Autrement dit, le clergé a négligé la principale mission de l’Eglise, qui est d’oeuvrer pour la gloire de Dieu et le salut du Monde : ses ouailles répètent distraitement ces mêmes paroles, insérées, dans la célèbre et très mauvaise traduction/paraphrase/résumé de l’Orate fratres, dans l’offertoire de la messe de Paul VI… mais elles ne savent pas ce qu’elles veulent dire.

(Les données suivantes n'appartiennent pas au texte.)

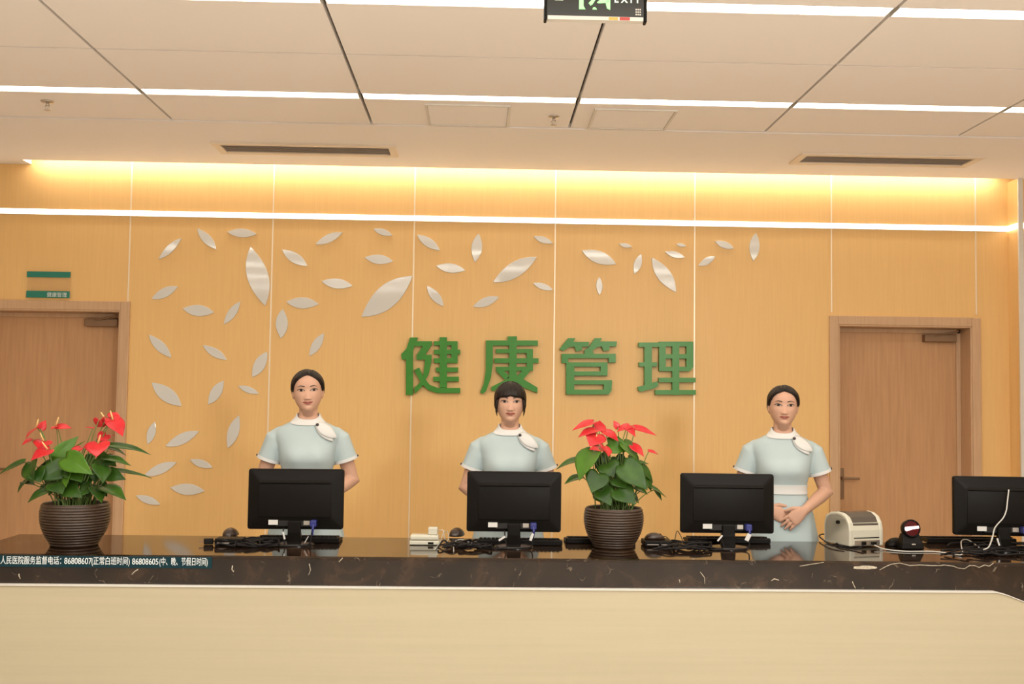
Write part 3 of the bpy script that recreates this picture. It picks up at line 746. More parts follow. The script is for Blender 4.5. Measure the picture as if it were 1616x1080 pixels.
LL = [(252, 600, 5, 705, 95, -.02, -.05, 'e', 0), (330, 600, 330, 800, 190, -.05, -.12, 'r', 0), (380, 690, 420, 800, 150, -.07, -.12, 'f', 0),
      (700, 650, 380, 770, 190, -.04, -.10, 'f', 0), (585, 560, 815, 345, 120, -.02, .02, 's', 1), (640, 600, 860, 385, 70, .02, .05, 'u', 1),
      (700, 560, 945, 705, 175, -.08, -.15, 'f', 1), (780, 640, 850, 790, 200, -.05, -.13, 'f', 0), (740, 690, 690, 850, 130, -.06, -.13, 'r', 1),
      (1150, 420, 1560, 480, 95, .0, -.02, 'e', 0), (1160, 450, 1330, 510, 70, .04, .06, 'u', 0), (1030, 560, 1170, 600, 120, -.02, -.06, 'f', 0), (1120, 560, 1370, 612, 105, -.05, -.07, 'u', 0),
      (1180, 690, 1570, 735, 60, -.0, -.02, 'e', 0), (1060, 640, 1100, 800, 150, -.07, -.12, 's', 0), (1120, 720, 1310, 775, 120, -.02, -.05, 'f', 0),
      (290, 790, 185, 910, 80, -.0, -.04, 'r', 0), (250, 810, 360, 830, 90, .0, -.02, 'e', 0), (510, 900, 305, 1005, 125, -.07, -.12, 'u', 0),
      (600, 800, 650, 920, 180, -.06, -.12, 'f', 0), (690, 860, 840, 960, 150, -.06, -.12, 'f', 0), (980, 850, 840, 950, 110, -.04, -.10, 'f', 0), (1010, 870, 1080, 1010, 130, -.05, -.10, 's', 0),
      (1110, 870, 1320, 970, 140, -.06, -.12, 'u', 0), (520, 590, 440, 640, 120, .03, .05, 'e', 0), (560, 700, 480, 850, 130, .04, .06, 'f', 0), (820, 700, 900, 830, 140, .05, .07, 'f', 0),
      (900, 560, 990, 640, 110, .03, .03, 'f', 0), (480, 830, 560, 900, 120, .05, .03, 'f', 0), (900, 900, 960, 960, 120, .05, .03, 'f', 0)]
LF = [(400, 240, 265, 330, 150, -.02, -.07, 'r', (.3, .9)), (330, 360, 230, 410, 60, .0, -.03, 'u', None), (430, 250, 490, 160, 75, .0, .02, 's', None),
      (470, 380, 410, 450, 170, -.01, -.06, 'f', (-.3, .9)), (520, 470, 330, 560, 150, -.06, -.12, 'd', (-.35, .6)), (600, 225, 545, 240, 60, .0, -.05, 'e', (.35, .9)), (610, 225, 750, 228, 85, .0, -.02, 'd', None),
      (1050, 160, 1030, 235, 110, .0, .02, 'f', None), (1130, 140, 1090, 240, 90, .02, .03, 's', (-.5, .8)), (1190, 150, 1310, 305, 175, -.02, -.05, 's', (-.2, .9)), (1200, 130, 1240, 70, 120, .0, .02, 'f', None),
      (1130, 310, 1040, 370, 120, .0, -.04, 'f', None), (1150, 320, 1220, 312, 50, .02, .02, 'e', None), (1045, 400, 1020, 530, 215, -.06, -.11, 'f', (.3, .8)), (850, 450, 730, 510, 90, -.02, -.06, 'd', None), (900, 430, 940, 440, 60, .02, .02, 'u', None),
      (990, 240, 905, 225, 22, .0, .0, 'u', None)]
anthurium(117, 866, 103, .196, 'red anthurium in a ribbed brown pot at the left end of the counter', conv(zl, LL, 6.733), conv(zl, LF, 6.733), 3)
RL = [(235, 500, 0, 585, 85, -.01, -.03, 'e', 0), (350, 400, 240, 500, 90, .02, .0, 'r', 0), (370, 420, 230, 690, 225, -.06, -.13, 'r', 1), (250, 690, 85, 748, 100, -.02, -.05, 'u', 0),
      (540, 340, 760, 400, 150, -.01, -.02, 'f', 1), (700, 330, 850, 500, 170, .0, -.03, 's', 1), (440, 660, 370, 840, 190, -.09, -.14, 'f', 0), (520, 560, 590, 680, 190, -.05, -.09, 'f', 0),
      (700, 570, 940, 800, 210, -.09, -.14, 'f', 0), (640, 700, 720, 800, 170, -.06, -.10, 'f', 0), (640, 820, 810, 960, 190, -.08, -.14, 'f', 0), (470, 830, 560, 980, 160, -.07, -.12, 'f', 0),
      (820, 800, 950, 865, 120, -.03, -.05, 'u', 0), (840, 540, 960, 545, 60, -.02, -.02, 'e', 0), (880, 580, 1015, 735, 110, -.01, -.01, 's', 0), (930, 690, 1000, 830, 110, -.02, -.03, 's', 0),
      (980, 800, 1150, 890, 70, -.02, -.02, 'u', 0), (1040, 830, 1110, 935, 60, -.01, -.01, 's', 0), (780, 470, 840, 620, 150, .02, .02, 's', 0), (620, 480, 680, 620, 130, .02, .02, 'f', 0),
      (460, 450, 500, 560, 140, .03, .02, 'f', 0), (740, 650, 820, 760, 140, .03, .02, 'f', 0), (540, 700, 480, 800, 140, .04, .03, 'f', 0), (640, 900, 740, 1000, 140, .02, -.02, 'f', 0), (420, 880, 470, 960, 90, .02, -.0, 'f', 0), (760, 880, 860, 960, 110, .02, -.0, 's', 0)]
RF = [(370, 110, 165, 170, 100, .0, -.05, 'u', None), (400, 190, 225, 245, 110, -.02, -.07, 'u', None), (440, 200, 450, 90, 125, .0, .03, 'f', None), (420, 240, 350, 350, 200, -.03, -.09, 'f', (-.2, -.7)),
      (500, 370, 555, 465, 150, -.08, -.12, 's', None), (480, 400, 350, 385, 130, -.07, -.11, 'u', None), (510, 210, 650, 295, 115, -.01, -.05, 'u', None), (640, 170, 600, 95, 60, .0, .0, 'f', None), (760, 150, 640, 195, 90, .0, -.04, 'd', None),
      (740, 160, 830, 250, 90, -.01, -.05, 'u', None), (830, 170, 1050, 230, 90, .0, -.02, 'd', None), (800, 360, 920, 460, 100, -.02, -.06, 'd', None), (975, 415, 1075, 445, 45, .0, .0, 'd', None)]
anthurium(968, 869, 93, .190, 'red anthurium in a ribbed brown pot between the centre and right monitors', conv(zr_, RL, 6.75), conv(zr_, RF, 6.75), 5)

# white power strip with a charger on it
A, B = on(646, 861), on(693, 861)
e = empty('power_strip', ((A.x+B.x)/2, A.y+.04, CT), 'white power strip on the counter left of the centre monitor', 'power strip'); w = (B.x-A.x)/2
MB().box(-w, w, -.04, .04, .002, .022, .004).build('strip_base', M['beige'], e)
MB().box(-w+.002, w-.003, -.037, .037, .024, .048, .008).build('strip_cover', M['beige'], e)
MB().box(w*.25, w*.62, -.0415, -.039, .006, .016).build('switch', M['black'], e)
tag(e, None)
c = empty('charger', (e.location.x+w*.55, e.location.y, CT+.048), 'small ivory charger plugged on top of the white power strip', 'charger')
MB().box(-.023, .023, -.022, .022, 0.0005, .036, .005).build('charger_body', M['beige'], c)
MB().tube([(.023, 0, .02), (.05, .0, .022), (.06, -.01, -.03)], .0022, 8).build('charger_cord', M['wcable'], c, smooth=True)

# label printer
A, B = on(1330, 864), on(1389, 866)
e = empty('label_printer', ((A.x+B.x)/2-.0, A.y+.10, CT), 'cream label printer with a dark lid window beside the right door', 'printer', None, .30)
w = .100
prof = [(-.105, .006), (-.105, .085), (-.097, .120), (-.075, .148), (-.04, .163), (.0, .166), (.05, .160), (.09, .140), (.105, .10), (.105, .006)]
b = MB(); b.prism(prof, lambda u, v, d: (d, u, v), -w, w); b.build('printer_body', M['beige'], e, bevel=.010)
sc_ = lambda u, v: (u*1.015, v*1.02)
for s in (-1, 1):
    b = MB(); b.prism([(u*1.012, v*1.018) for u, v in prof], lambda u, v, d: (d, u, v), s*w-.022*(s > 0)-.0*(s < 0), s*w+.022*(s < 0)); b.build('side_cheek', M['beige'], e, bevel=.006)
ar = [(-.1015, .112), (-.080, .148), (-.045, .167), (.0, .1705), (.05, .164), (.085, .148)]
b = MB(); b.prism(ar+[(u*.97, v-.006) for u, v in ar[::-1]], lambda u, v, d: (d, u, v), -w+.026, w-.026); b.build('lid_window', M['smoke'], e)
MB().box(-w+.026, w-.026, -.108, -.104, .046, .050).build('paper_slot', M['black'], e)
MB().box(-w+.03, w-.022, -.1085, -.100, .012, .036, .002).build('port_panel', M['steel'], e)
b = MB(); b.box(-.03, -.008, -.118, -.106, .014, .030, .003); b.box(.025, .05, -.122, -.106, .014, .028, .003); b.build('plugs', M['black'], e)
MB().lathe([(.009, 0), (.009, -.012)], 14, (-w, -.02, .118), 'x').build('lid_button', M['black'], e)

# barcode scanner
A, B = on(1424, 868), on(1459, 868)
e = empty('barcode_scanner', ((A.x+B.x)/2, A.y+.035, CT), 'black barcode scanner with a white glint on its red window, right of the printer', 'scanner'); w = (B.x-A.x)/2
b = MB(); b.loft([[(-w, -.035, .001), (w, -.035, .001), (w, .05, .001), (-w, .05, .001)], [(-w*.92, -.030, .03), (w*.92, -.030, .03), (w*.92, .045, .03), (-w*.92, .045, .03)], [(-w*.72, -.005, .075), (w*.72, -.005, .075), (w*.72, .035, .075), (-w*.72, .035, .075)]])
b.build('scanner_stand', M['black'], e, bevel=.006)
tl = math.radians(12)
hd = empty('scanner_head', (0, .008, .098), None, None); hd.parent = e; hd.rotation_euler = (-tl, 0, 0)
MB().lathe([(.001, .030), (.034, .030), (.043, .015), (.0445, -.018), (.042, -.026), (.038, -.026), (.037, -.018), (.001, -.018)], 36, (0, 0, 0), 'y').build('head_shell', M['black'], hd, smooth='auto')
MB().lathe([(.001, -.0185), (.0365, -.0185), (.0365, -.0205), (.001, -.0215)], 36, (0, 0, 0), 'y').build('red_window', M['red'], hd, smooth='auto')
MB().prism([(-.036, -.008), (-.034, .006), (.035, .012), (.036, .000), (.0, -.006), (-.028, -.015)], lambda u, v, d: (u, d, v), -.0235, -.0215).build('scanner_glint', M['glint'], hd)  # white glint on the red window, modelled as a glowing wedge
MB().box(-.010, .010, -.040, -.026, .022, .030, .003).build('stand_clip', M['steel'], e)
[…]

Le salut des âmes, dont le moyen est la grâce et la condition la Foi, est la loi suprême de l’Eglise. Or depuis Humanae vitae, l’Eglise se comporte comme si la seule bataille qui comptait était celle des moeurs alors que sur le plan de la Foi, tous les tabous peuvent être brisés : le Pape promulgue une messe protestante, embrasse ce qu’on appelle le “Coran”, chante les louanges du mahométanisme ; un prince de l’Église renouvelle, revêtu de ses habits pontificaux, les promesses de son baptême sous la férule d’une hiérarque femelle hérétique ; on célèbre la messe et on donne la communion dans des conditions qui conduisent à profaner quotidiennement le Saint Sacrement ; et, surtout, les curés font faire du dessin aux enfants (je parle d’expérience) au lieu de leur apprendre leur catéchisme.

Toutes ces choses, et pas seulement le catéchisme, n’étant plus enseignées par le clergé, elle ne sont plus connues des fidèles, qui ont pour fâcheuse habitude de prendre, en matière de foi comme de morale, leurs désirs pour des réalités : chacun voit midi à sa porte, les manifestants contre le mariage pour tous, comme ceux qui les regardent passer. Ni les uns, ni les autres, ne sont invités à regarder l’essentiel : la vie éternelle, la grâce, la Foi.

Dans ce contexte, débattre gravement de la question de savoir si être catholique, c’est être de droite, ce n’est même pas vrai ou faux, c’est juste totalement hors sujet.

Ce sont les pasteurs de l’Eglise de France (à commencer par leurs évêques), qui embobinent les uns et autres avec ces débats hors-sujet depuis quarante ans, qui en portent la responsabilité — et qui en répondront devant Dieu. Je ne prétends donc pas, quant à moi, les juger sauf, comme l’Evangile m’y invite, en jugeant cet arbre à ses détestables fruits.